Richard Pearson, a biogeographer at University College London, told The New York Times the new study drew “an important line in the sand that tells us we know enough to see climate change as a major threat to biodiversity and ecosystems.”

Urban said his meta-analysis is not the final word, but “this is a summary of the best information we have right now.”

The Earth’s temperature has risen approximately 1.5 degrees Fahrenheit since the Industrial Revolution, and climate researchers project the planet could warm by as much as 8 degrees Fahrenheit. The issue, scientists warn, is climate change forces species to search for new, more suitable habitats, and not all species will be able to find a new home.

Dr. Kevin Strychar, an associate professor and climate change expert at Grand Valley State University, agrees with Urban’s analysis. Strychar believes climate change will effect certain types of animals differently.

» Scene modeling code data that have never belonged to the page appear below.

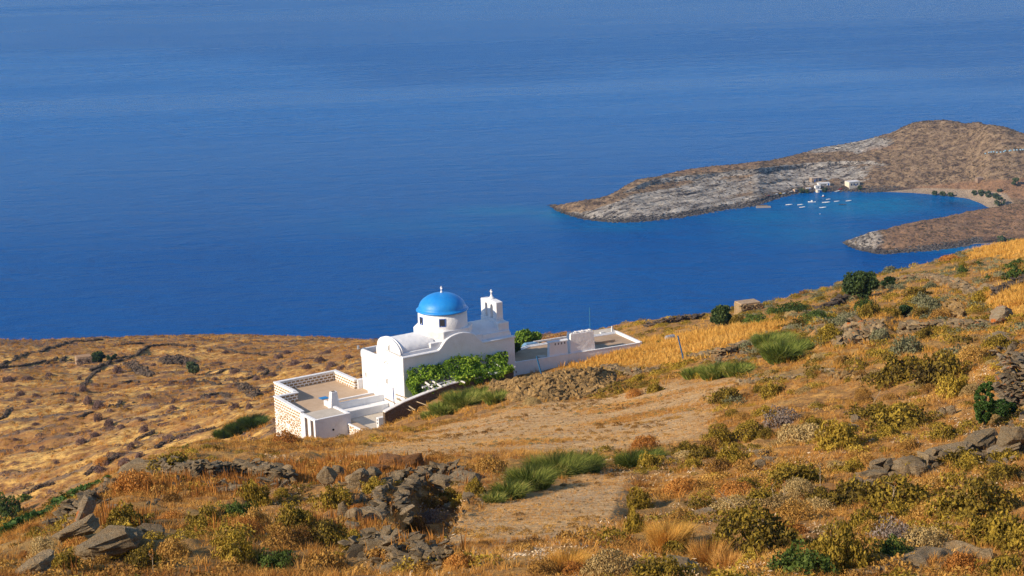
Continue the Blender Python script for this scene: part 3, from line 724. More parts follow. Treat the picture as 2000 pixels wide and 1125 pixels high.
# ------------------------------------------------------------------ terrace house in front of the church
th = empty('terrace_house', tuple(P0), TH)
tag(th, 'low stone terrace house with whitewashed joints and flat tan roof below the church', 'house')
w_ = .30
MB().box(-6.84, -.44, 12.0, 12.3, -3.5, 1.3).build('parapet_wall', mBrick, th)
MB().box(-.74, -.44, 8.1, 11.998, -3.5, 1.3).build('parapet_wall', mBrick, th)
MB().box(-6.84, -6.54, 8.3, 11.998, -4.5, 1.3, 0, 0).build('parapet_wall', mBrick, th)
MB().box(-8.84, -6.60, 8.0, 8.298, -4.5, 1.22).build('parapet_wall', mBrick, th)
MB().raw([(-9.02, 2.98, -4.5), (-8.54, 2.98, -4.5), (-8.54, 7.998, -4.5), (-9.02, 7.998, -4.5), (-8.84, 2.98, 1.02), (-8.54, 2.98, 1.02), (-8.54, 7.998, 1.22), (-8.84, 7.998, 1.22)],
         [(3, 2, 1, 0), (4, 5, 6, 7), (0, 1, 5, 4), (1, 2, 6, 5), (2, 3, 7, 6), (3, 0, 4, 7)]).build('outer_wall', mBoth, th)
cp = MB()
cp.box(-6.90, -.40, 11.96, 12.36, 1.302, 1.40).box(-.78, -.38, 8.1, 11.955, 1.302, 1.40).box(-6.90, -6.50, 8.35, 11.955, 1.302, 1.40).box(-8.90, -6.50, 7.95, 8.345, 1.225, 1.32)
cp.raw([(-8.92, 2.95, 1.02), (-8.5, 2.95, 1.02), (-8.5, 7.945, 1.225), (-8.92, 7.945, 1.225), (-8.92, 2.95, 1.12), (-8.5, 2.95, 1.12), (-8.5, 7.945, 1.32), (-8.92, 7.945, 1.32)],
       [(3, 2, 1, 0), (4, 5, 6, 7), (0, 1, 5, 4), (1, 2, 6, 5), (2, 3, 7, 6), (3, 0, 4, 7)])
cp.build('coping', mWhite, th, .02)
MB().prism([(-6.6, 12.05), (-.7, 12.05), (-.7, 8.1), (0, 8.1), (0, 5.3), (-5.4, 5.3), (-5.4, 2.9), (-8.6, 2.9), (-8.6, 8.1), (-6.6, 8.1)], .2, .5, 'uv').build('terrace_floor', mTerr, th)
MB().box(-.44, .2, 7.95, 8.35, -.5, 1.35).build('end_wall', mWhite, th, .03)
MB().box(-4.75, -4.0, 6.9, 7.6, .502, .56).build('hatch', mBlueLt, th, .01)
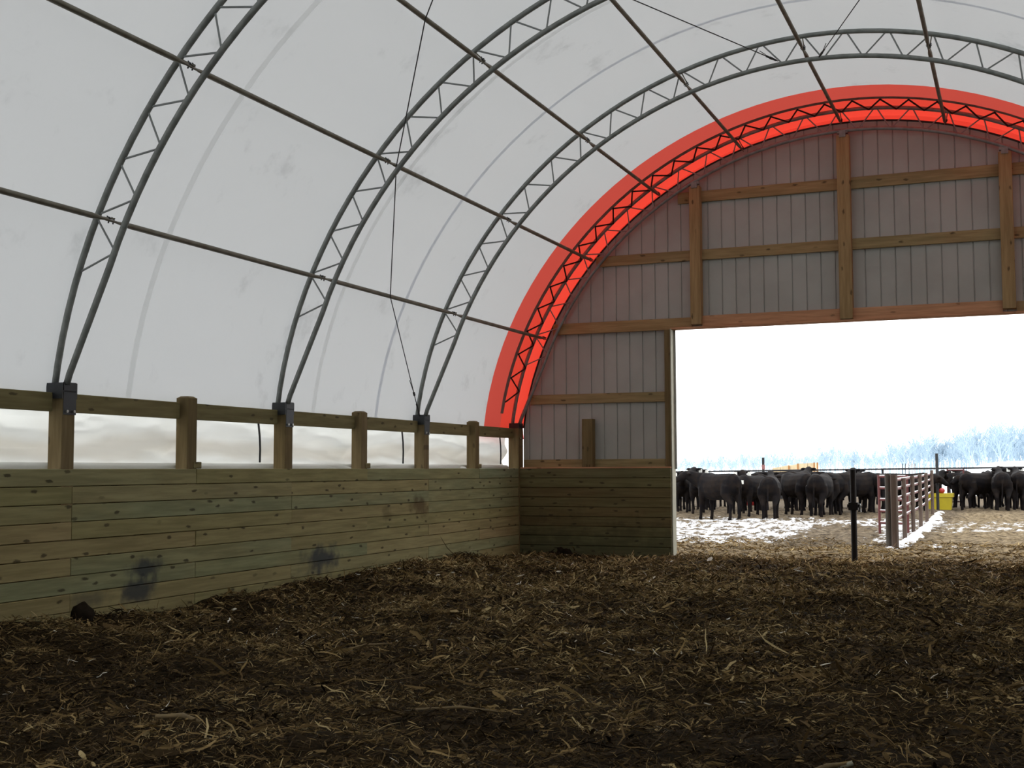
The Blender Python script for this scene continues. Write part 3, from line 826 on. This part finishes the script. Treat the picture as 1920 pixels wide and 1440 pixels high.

“Endemic species with small ecological ranges and certain taxonomic groups like reptiles and amphibians (are most at danger due to climate change),” Strychar said. “I would also expect to see increases in bird extinctions, large animals like rhinos, orangutans and butterflies. In the oceans, I expect many of the coral reefs to be in severe chaos with the Great Barrier Reef extinct by 2050.”

Strychar noted animals like the rhino and orangutan are further put into danger by other human practices, such as hunting and deforestation.

In his study, Urban found the number of species at risk of extinction rises sharply with a rise in temperature. Urban predicts 7.9 percent of species will go extinct due to climate change. If the Earth were to warm only 3.6 degrees Fahrenheit, Urban expects approximately 5.2 percent of species would die off. If the Earth were to warm 7.7 degrees Fahrenheit, 16 percent of species likely would go extinct.

Strychar says the high end of Urban’s prediction is “more than possible.”

“We are talking about a change in temperature by approximately 4.2 degrees Celsius. Yes, I think that is more than possible,” Strychar said. “The problem with that temperature, though, is not only the impact on the terrestrial systems but imagining what that will do if the waters of the world warm up.”

Urban also notes both humans and other ecosystems will be effected by higher extinction rates.

“Even species not threatened directly by extinction could experience substantial changes in abundances, distributions and species interactions, which in turn could affect ecosystems and their services to humans,” Urban said in his report. “Already, changes … are evident.”